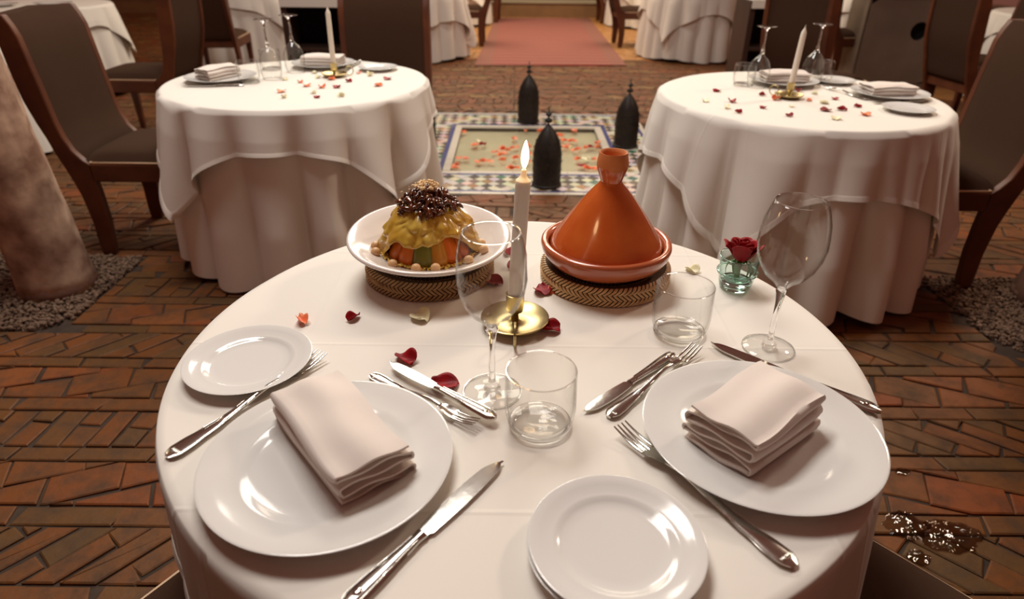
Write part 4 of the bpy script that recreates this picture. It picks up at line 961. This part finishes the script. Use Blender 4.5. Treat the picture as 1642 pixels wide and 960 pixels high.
petal('pale', 1, .35, 1.150, ZP, .8, 'cream petal between the tumbler and the rose glass'); petal('coral', 0, .082, 1.063, ZP+.002, -.3, 'coral petal leaning on the clay pot trivet', sc=1.0, tilt=.5)
ps = random.Random(31)
LT = dict(coral=[(-.951,2.748),(-.928,2.943),(-.881,2.871),(-.81,2.843),(-.815,3.02),(-.583,2.894),(-.725,3.17)], red=[(-.78,2.651),(-.748,2.846),(-.724,2.974),(-.565,3.04)], pale=[(-1.013,3.0),(-.909,2.645),(-.814,2.731),(-.692,2.678),(-.926,3.16),(-.881,3.051),(-.658,3.12)])
RT = dict(red=[(.856,2.852),(.862,2.652),(.833,2.474),(1.024,2.778),(.95,2.552),(1.005,2.429),(1.20,2.86),(1.299,2.724),(1.176,2.519),(1.245,2.532),(1.331,2.593)], coral=[(1.053,2.70),(1.18,2.685),(1.299,2.456)], pale=[(.758,2.658),(.809,2.543),(1.07,2.581),(1.256,2.822),(1.223,2.647),(1.163,2.394)])
CN = dict(coral='coral orange', red='dark red', pale='pale cream')
ORD = ['first', 'second', 'third', 'fourth', 'fifth', 'sixth', 'seventh', 'eighth', 'ninth', 'tenth', 'eleventh']
for side, T_ in (('left', LT), ('right', RT)):
    for ck, L in T_.items():
        L = sorted(L, key=lambda p: p[0]/(p[1]+.25))
        for i, (x, y_) in enumerate(L): petal(ck, ps.randrange(4), x, y_, ZP, ps.uniform(0, 6), f'{ORD[i]} {CN[ck]} petal from the left on the back {side} table', f'{CN[ck]} petals on the back {side} table', ps.uniform(.9, 1.3))
BP = [(-.382,5.022),(-.273,4.699),(-.294,4.671),(-.254,4.781),(-.212,4.696),(-.142,4.492),(-.097,4.425),(-.117,4.523),(-.074,4.562),(-.045,4.551),(-.008,4.603),(-.077,4.319),(-.378,4.355),(-.321,4.345),(-.24,4.285),(-.202,4.28),(-.167,4.286),(-.033,4.152),(-.006,4.142),(.024,4.154),(-.385,4.183),(-.378,4.139),(.006,4.862),(.09,5.09),(.118,4.634),(.111,4.469),(0,4.357),(.098,4.29),(.191,5.08),(.298,5.10),(.341,4.947),(.354,4.847),(.371,4.806),(.39,4.697),(.429,4.808),(.458,4.795),(.378,4.631),(.408,4.632),(.422,4.568),(.473,4.608),(.519,4.628),(.551,4.65),(.601,4.732),(.6,4.639),(.467,5.09),(.43,4.348),(.503,4.374),(.547,4.357),(.461,4.224),(.47,4.169),(.503,4.159),(.542,4.15),(.571,4.162)]
cnt = {'red': 0, 'pale': 0}
for i, (x, y_) in enumerate(BP):
    ck = 'red' if i in (4, 41, 48) else 'pale' if i in (3, 37, 46) else 'coral'
    for q in range(1 if i % 2 else 2):
        if ck == 'coral': lb = 'coral orange rose petal floating on the mosaic basin'
        else: lb = f'{CN[ck]} rose petal floating in the basin, ' + {4: 'left of the flame', 41: 'upper one by the clay pot', 48: 'lower one by the clay pot', 3: 'top left', 37: 'right of the near lantern', 46: 'lower right'}[i] + (', underneath' if q == 0 and i % 2 == 0 else '')
        petal(ck, ps.randrange(4), x+q*ps.uniform(-.03, .03), min(5.1, y_+q*ps.uniform(-.03, .03)), -.0118+q*.004, ps.uniform(0, 6), lb, f'{CN[ck]} petals floating in the basin', ps.uniform(1.2, 1.7))

# puddle on the bricks at lower right
def pud(cx, cy, r, seed):
    mb = MB(); n = 48; rg_ = []
    f = lambda a, k: r*k*(1+.35*noise.noise(Vector((math.cos(a)*1.4+seed, math.sin(a)*1.4, seed)))+.15*noise.noise(Vector((math.cos(a)*4, math.sin(a)*4, seed))))
    for k, z in ((1, .0005), (.97, .0022), (.6, .0026), (.25, .0028)): rg_.append([(cx+f(2*PI*i/n, k)*math.cos(2*PI*i/n), cy+.7*f(2*PI*i/n, k)*math.sin(2*PI*i/n), z) for i in range(n)])
    mb.loft(rg_); return mb
for cx, cy, r, lb in ((1.12, 1.165, .075, 'small puddle glinting on the bricks at lower right'), (1.02, 1.20, .06, 'dark wet puddle left of the glinting puddle'), (1.115, 1.395, .02, 'tiny splash of water far above the puddles'), (1.0, 1.10, .03, 'small splash of water below the dark wet puddle')):
    tag(obj('water_puddle', pud(cx, cy, r, cx*5), M['puddle'], smooth=60), lb, 'puddle')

================

▸ Short problem
Copy the listing exactly. Any image in it stays out of the copy.

▸ Task output
Write part 4 of the bpy script that recreates this picture. It picks up at line 961. This part finishes the script. Use Blender 4.5. Treat the picture as 1642 pixels wide and 960 pixels high.
petal('pale', 1, .35, 1.150, ZP, .8, 'cream petal between the tumbler and the rose glass'); petal('coral', 0, .082, 1.063, ZP+.002, -.3, 'coral petal leaning on the clay pot trivet', sc=1.0, tilt=.5)
ps = random.Random(31)
LT = dict(coral=[(-.951,2.748),(-.928,2.943),(-.881,2.871),(-.81,2.843),(-.815,3.02),(-.583,2.894),(-.725,3.17)], red=[(-.78,2.651),(-.748,2.846),(-.724,2.974),(-.565,3.04)], pale=[(-1.013,3.0),(-.909,2.645),(-.814,2.731),(-.692,2.678),(-.926,3.16),(-.881,3.051),(-.658,3.12)])
RT = dict(red=[(.856,2.852),(.862,2.652),(.833,2.474),(1.024,2.778),(.95,2.552),(1.005,2.429),(1.20,2.86),(1.299,2.724),(1.176,2.519),(1.245,2.532),(1.331,2.593)], coral=[(1.053,2.70),(1.18,2.685),(1.299,2.456)], pale=[(.758,2.658),(.809,2.543),(1.07,2.581),(1.256,2.822),(1.223,2.647),(1.163,2.394)])
CN = dict(coral='coral orange', red='dark red', pale='pale cream')
ORD = ['first', 'second', 'third', 'fourth', 'fifth', 'sixth', 'seventh', 'eighth', 'ninth', 'tenth', 'eleventh']
for side, T_ in (('left', LT), ('right', RT)):
    for ck, L in T_.items():
        L = sorted(L, key=lambda p: p[0]/(p[1]+.25))
        for i, (x, y_) in enumerate(L): petal(ck, ps.randrange(4), x, y_, ZP, ps.uniform(0, 6), f'{ORD[i]} {CN[ck]} petal from the left on the back {side} table', f'{CN[ck]} petals on the back {side} table', ps.uniform(.9, 1.3))
BP = [(-.382,5.022),(-.273,4.699),(-.294,4.671),(-.254,4.781),(-.212,4.696),(-.142,4.492),(-.097,4.425),(-.117,4.523),(-.074,4.562),(-.045,4.551),(-.008,4.603),(-.077,4.319),(-.378,4.355),(-.321,4.345),(-.24,4.285),(-.202,4.28),(-.167,4.286),(-.033,4.152),(-.006,4.142),(.024,4.154),(-.385,4.183),(-.378,4.139),(.006,4.862),(.09,5.09),(.118,4.634),(.111,4.469),(0,4.357),(.098,4.29),(.191,5.08),(.298,5.10),(.341,4.947),(.354,4.847),(.371,4.806),(.39,4.697),(.429,4.808),(.458,4.795),(.378,4.631),(.408,4.632),(.422,4.568),(.473,4.608),(.519,4.628),(.551,4.65),(.601,4.732),(.6,4.639),(.467,5.09),(.43,4.348),(.503,4.374),(.547,4.357),(.461,4.224),(.47,4.169),(.503,4.159),(.542,4.15),(.571,4.162)]
cnt = {'red': 0, 'pale': 0}
for i, (x, y_) in enumerate(BP):
    ck = 'red' if i in (4, 41, 48) else 'pale' if i in (3, 37, 46) else 'coral'
    for q in range(1 if i % 2 else 2):
        if ck == 'coral': lb = 'coral orange rose petal floating on the mosaic basin'
        else: lb = f'{CN[ck]} rose petal floating in the basin, ' + {4: 'left of the flame', 41: 'upper one by the clay pot', 48: 'lower one by the clay pot', 3: 'top left', 37: 'right of the near lantern', 46: 'lower right'}[i] + (', underneath' if q == 0 and i % 2 == 0 else '')
        petal(ck, ps.randrange(4), x+q*ps.uniform(-.03, .03), min(5.1, y_+q*ps.uniform(-.03, .03)), -.0118+q*.004, ps.uniform(0, 6), lb, f'{CN[ck]} petals floating in the basin', ps.uniform(1.2, 1.7))

# puddle on the bricks at lower right
def pud(cx, cy, r, seed):
    mb = MB(); n = 48; rg_ = []
    f = lambda a, k: r*k*(1+.35*noise.noise(Vector((math.cos(a)*1.4+seed, math.sin(a)*1.4, seed)))+.15*noise.noise(Vector((math.cos(a)*4, math.sin(a)*4, seed))))
    for k, z in ((1, .0005), (.97, .0022), (.6, .0026), (.25, .0028)): rg_.append([(cx+f(2*PI*i/n, k)*math.cos(2*PI*i/n), cy+.7*f(2*PI*i/n, k)*math.sin(2*PI*i/n), z) for i in range(n)])
    mb.loft(rg_); return mb
for cx, cy, r, lb in ((1.12, 1.165, .075, 'small puddle glinting on the bricks at lower right'), (1.02, 1.20, .06, 'dark wet puddle left of the glinting puddle'), (1.115, 1.395, .02, 'tiny splash of water far above the puddles'), (1.0, 1.10, .03, 'small splash of water below the dark wet puddle')):
    tag(obj('water_puddle', pud(cx, cy, r, cx*5), M['puddle'], smooth=60), lb, 'puddle')